■ WRITTEN INSTRUCTION ■
Restate the material word for word and leave out anything that is a picture.

■ DATA ■
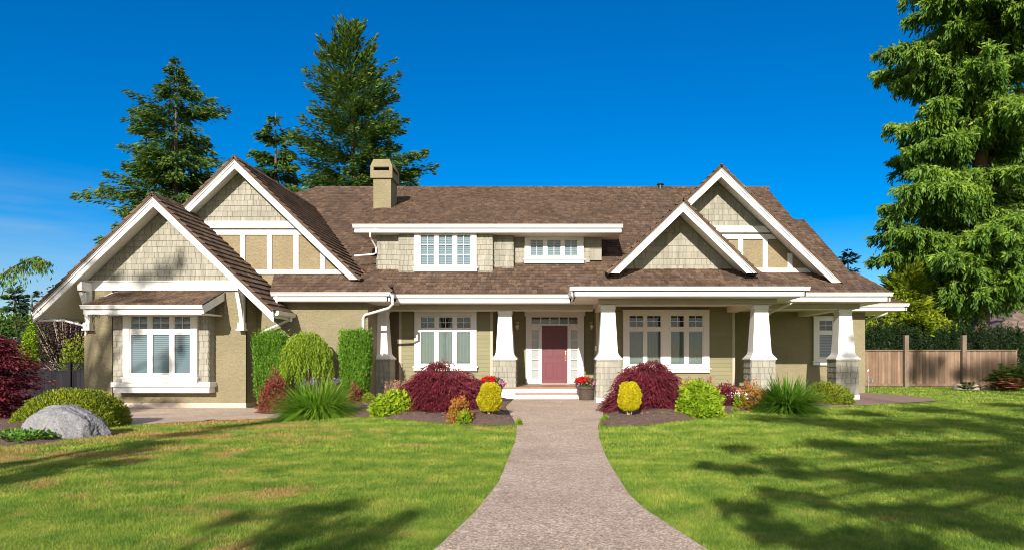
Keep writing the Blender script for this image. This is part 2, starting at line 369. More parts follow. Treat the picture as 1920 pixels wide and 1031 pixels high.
def clip(poly, ref):
    """Sutherland-Hodgman, ref convex CCW"""
    out = poly
    for i in range(len(ref)):
        a = ref[i]; b = ref[(i+1) % len(ref)]; inp = out; out = []
        if not inp: return []
        def side(p): return (b[0]-a[0])*(p[1]-a[1])-(b[1]-a[1])*(p[0]-a[0])
        for j in range(len(inp)):
            p = inp[j]; q = inp[(j+1) % len(inp)]; sp = side(p); sq_ = side(q)
            if sp >= 0: out.append(p)
            if (sp >= 0) != (sq_ >= 0):
                t = sp/(sp-sq_); out.append((p[0]+(q[0]-p[0])*t, p[1]+(q[1]-p[1])*t))
    return out
def tiles(mb, poly, course=.2, wmin=.1, wmax=.2, thick=.02, gap=.006, jit=.0, slab=0, facing=None, vjit=0, r=None, v0=None):
    """cover a convex planar 3D polygon with overlapping tiles; returns mb"""
    pts = [Vector(p) for p in poly]
    n = Vector((0, 0, 0))
    for i in range(len(pts)): n += pts[i].cross(pts[(i+1) % len(pts)])
    n.normalize()
    ref = Vector(facing) if facing else Vector((0, 0, 1))
    if n.dot(ref) < 0: n = -n; pts = pts[::-1]
    up = Vector((0, 0, 1)); v = (up-n*up.dot(n)).normalized(); u = v.cross(n).normalized()
    o = pts[0].copy()
    uv = [((p-o).dot(u), (p-o).dot(v)) for p in pts]
    area = sum(uv[i][0]*uv[(i+1) % len(uv)][1]-uv[(i+1) % len(uv)][0]*uv[i][1] for i in range(len(uv)))
    if area < 0: uv = uv[::-1]
    us = [q[0] for q in uv]; vs = [q[1] for q in uv]
    if slab:
        nn = len(uv); base = [o+u*a+v*b for a, b in uv]
        mb.prism([tuple(p) for p in base], tuple(-n*slab), .2)
    vv = min(vs); k = 0
    while vv < max(vs):
        uu = min(us)-random.random()*wmax
        while uu < max(us):
            w = random.uniform(wmin, wmax); dj = random.uniform(-vjit, vjit)
            c = clip([(uu+gap/2, vv+dj), (uu+w-gap/2, vv+dj), (uu+w-gap/2, vv+course+.03), (uu+gap/2, vv+course+.03)], uv)
            if len(c) >= 3:
                tj = random.uniform(1-jit, 1+jit)
                top = [o+u*a+v*b+n*(thick*tj*(1-.8*(b-vv)/(course+.03))+.003) for a, b in c]
                bot = [o+u*a+v*b-n*.004 for a, b in c]
                m_ = len(c)
                mb.add([tuple(p) for p in top+bot], [tuple(range(m_))]+[(i, m_+i, m_+(i+1) % m_, (i+1) % m_) for i in range(m_)], r)
            uu += w
        vv += course; k += 1
    return mb
def roof(poly, parent, name='roof', course=.20, slab=.06, m='shake', thick=.035, gap=.007, jit=.3, vj=.008):
    mb = MB(); tiles(mb, poly, course, .09, .20, thick, gap, jit, slab, vjit=vj)
    return mb.build(name, M[m], parent)
def shingle_wall(mb, poly, facing=(0, -1, 0), course=.185):
    return tiles(mb, poly, course*.94, .10, .22, .024, .007, .12, 0, facing, .002)
def siding_wall(mb, poly, facing=(0, -1, 0)):
    return tiles(mb, poly, .135, 30, 30.1, .016, 0, 0, 0, facing)
GUT = [(0,0),(-.012,-.03),(-.045,-.05),(-.055,-.085),(-.10,-.095),(-.115,-.03),(-.125,0)]
def gutter_x(x0, x1, Y, z, parent, ret0=None, ret1=None, fas=.12):
    """K-style gutter whose front lip is at Y, top at z, above a fascia board; ret = y to run a return back to"""
    mb = MB()
    pr = [(Y, z), (Y, z-.018), (Y+.02, z-.03), (Y+.045, z-.085), (Y+.06, z-.11), (Y+.12, z-.11), (Y+.12, z)]
    mb.prof_x(pr, x0, x1)
    mb.box(x0+.05, x1-.05, Y+.10, Y+.14, z-.255, z-.137)
    for xe, ye, sg in ((x0, ret0, 1), (x1, ret1, -1)):
        if ye is not None:
            q = [(xe+sg*(a-Y), c) for a, c in pr]
            mb.prof_y(q, Y+.001, ye); mb.box(min(xe+sg*.10, xe+sg*.14), max(xe+sg*.10, xe+sg*.14), Y+.10, ye, z-.255, z-.137)
    return mb.build('gutter', M['trimg'], parent)
def downspout(pts, parent, r=.035):
    mb = MB(); mb.tube(pts, r, 8); return mb.build('downspout', M['trimg'], parent, smooth=False)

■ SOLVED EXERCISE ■
Keep writing the Blender script for this image. This is part 2, starting at line 369. More parts follow. Treat the picture as 1920 pixels wide and 1031 pixels high.
def clip(poly, ref):
    """Sutherland-Hodgman, ref convex CCW"""
    out = poly
    for i in range(len(ref)):
        a = ref[i]; b = ref[(i+1) % len(ref)]; inp = out; out = []
        if not inp: return []
        def side(p): return (b[0]-a[0])*(p[1]-a[1])-(b[1]-a[1])*(p[0]-a[0])
        for j in range(len(inp)):
            p = inp[j]; q = inp[(j+1) % len(inp)]; sp = side(p); sq_ = side(q)
            if sp >= 0: out.append(p)
            if (sp >= 0) != (sq_ >= 0):
                t = sp/(sp-sq_); out.append((p[0]+(q[0]-p[0])*t, p[1]+(q[1]-p[1])*t))
    return out
def tiles(mb, poly, course=.2, wmin=.1, wmax=.2, thick=.02, gap=.006, jit=.0, slab=0, facing=None, vjit=0, r=None, v0=None):
    """cover a convex planar 3D polygon with overlapping tiles; returns mb"""
    pts = [Vector(p) for p in poly]
    n = Vector((0, 0, 0))
    for i in range(len(pts)): n += pts[i].cross(pts[(i+1) % len(pts)])
    n.normalize()
    ref = Vector(facing) if facing else Vector((0, 0, 1))
    if n.dot(ref) < 0: n = -n; pts = pts[::-1]
    up = Vector((0, 0, 1)); v = (up-n*up.dot(n)).normalized(); u = v.cross(n).normalized()
    o = pts[0].copy()
    uv = [((p-o).dot(u), (p-o).dot(v)) for p in pts]
    area = sum(uv[i][0]*uv[(i+1) % len(uv)][1]-uv[(i+1) % len(uv)][0]*uv[i][1] for i in range(len(uv)))
    if area < 0: uv = uv[::-1]
    us = [q[0] for q in uv]; vs = [q[1] for q in uv]
    if slab:
        nn = len(uv); base = [o+u*a+v*b for a, b in uv]
        mb.prism([tuple(p) for p in base], tuple(-n*slab), .2)
    vv = min(vs); k = 0
    while vv < max(vs):
        uu = min(us)-random.random()*wmax
        while uu < max(us):
            w = random.uniform(wmin, wmax); dj = random.uniform(-vjit, vjit)
            c = clip([(uu+gap/2, vv+dj), (uu+w-gap/2, vv+dj), (uu+w-gap/2, vv+course+.03), (uu+gap/2, vv+course+.03)], uv)
            if len(c) >= 3:
                tj = random.uniform(1-jit, 1+jit)
                top = [o+u*a+v*b+n*(thick*tj*(1-.8*(b-vv)/(course+.03))+.003) for a, b in c]
                bot = [o+u*a+v*b-n*.004 for a, b in c]
                m_ = len(c)
                mb.add([tuple(p) for p in top+bot], [tuple(range(m_))]+[(i, m_+i, m_+(i+1) % m_, (i+1) % m_) for i in range(m_)], r)
            uu += w
        vv += course; k += 1
    return mb
def roof(poly, parent, name='roof', course=.20, slab=.06, m='shake', thick=.035, gap=.007, jit=.3, vj=.008):
    mb = MB(); tiles(mb, poly, course, .09, .20, thick, gap, jit, slab, vjit=vj)
    return mb.build(name, M[m], parent)
def shingle_wall(mb, poly, facing=(0, -1, 0), course=.185):
    return tiles(mb, poly, course*.94, .10, .22, .024, .007, .12, 0, facing, .002)
def siding_wall(mb, poly, facing=(0, -1, 0)):
    return tiles(mb, poly, .135, 30, 30.1, .016, 0, 0, 0, facing)
GUT = [(0,0),(-.012,-.03),(-.045,-.05),(-.055,-.085),(-.10,-.095),(-.115,-.03),(-.125,0)]
def gutter_x(x0, x1, Y, z, parent, ret0=None, ret1=None, fas=.12):
    """K-style gutter whose front lip is at Y, top at z, above a fascia board; ret = y to run a return back to"""
    mb = MB()
    pr = [(Y, z), (Y, z-.018), (Y+.02, z-.03), (Y+.045, z-.085), (Y+.06, z-.11), (Y+.12, z-.11), (Y+.12, z)]
    mb.prof_x(pr, x0, x1)
    mb.box(x0+.05, x1-.05, Y+.10, Y+.14, z-.255, z-.137)
    for xe, ye, sg in ((x0, ret0, 1), (x1, ret1, -1)):
        if ye is not None:
            q = [(xe+sg*(a-Y), c) for a, c in pr]
            mb.prof_y(q, Y+.001, ye); mb.box(min(xe+sg*.10, xe+sg*.14), max(xe+sg*.10, xe+sg*.14), Y+.10, ye, z-.255, z-.137)
    return mb.build('gutter', M['trimg'], parent)
def downspout(pts, parent, r=.035):
    mb = MB(); mb.tube(pts, r, 8); return mb.build('downspout', M['trimg'], parent, smooth=False)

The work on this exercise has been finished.